Selon les informations du Monde, une dizaine de membres de ce réseau formés au Burkina Faso ont été interpellés en juillet par les services de sécurité ivoiriens après être revenus en Côte d’Ivoire, où ils sont désormais détenus. D’après une source sécuritaire ivoirienne, ils ont été en partie formés au camp Ouezzin-Coulibaly de Bobo-Dioulasso et à Ouagadougou. Selon la même source, ils ont été « encadrés » par les autorités burkinabées, le tout sous la supervision de Lama Fofana, qui serait toujours au Burkina Faso.
Courant septembre, le ministre ivoirien des affaires étrangères, Kacou Houadja Léon Adom, a convoqué le chargé d’affaires burkinabé en poste à Abidjan pour lui signaler l’arrestation de ces individus et lui notifier que son gouvernement était informé de leurs plans. Côté ivoirien, certains présument que la déclaration publique du pouvoir burkinabé de lundi sur les tentatives de déstabilisation déjouées était un contrefeu à une éventuelle communication officielle ivoirienne.

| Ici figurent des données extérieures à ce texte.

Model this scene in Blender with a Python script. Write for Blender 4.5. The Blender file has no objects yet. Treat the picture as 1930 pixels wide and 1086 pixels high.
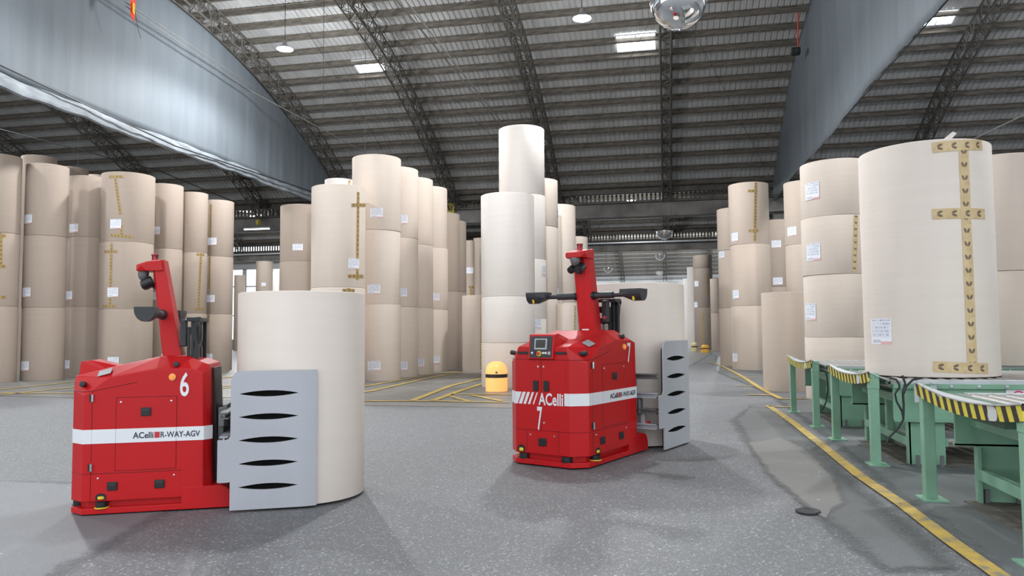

Depuis l’arrivée au pouvoir du capitaine Ibrahim Traoré par un coup d’Etat, en septembre 2022, les relations se sont progressivement dégradées entre Ouagadougou et Abidjan, qui s’accusent mutuellement de tentatives de déstabilisation. Incidents réguliers le long de la frontière, parfois ponctués d’arrestations dans le camp d’en face, déclarations belliqueuses… Les épisodes de tension sont fréquents entre les deux pays, historiquement intimement liés.
Fin avril, Tené Birahima Ouattara, le ministre ivoirien de la défense, avait rencontré son homologue burkinabé, le général Kassoum Coulibaly, à Niangoloko, ville burkinabée située à quelques kilomètres de la frontière, pour tenter de mettre à plat leurs nombreux différends. La tentative de rapprochement n’avait pas porté ses fruits.
Une semaine plus tard, le capitaine Traoré en personne, lors d’une interview à la télévision nationale, déclarait que « tous les déstabilisateurs du Burkina Faso [étaient en Côte d’Ivoire], ne se cachent pas » et qu’il y avait « un problème avec les autorités de ce pays ». En juillet, lors d’un discours à Ouagadougou, Ibrahim Traoré avait réitéré ces accusations, affirmant cette fois qu’un « centre d’opérations pour déstabiliser » son pays était installé à Abidjan.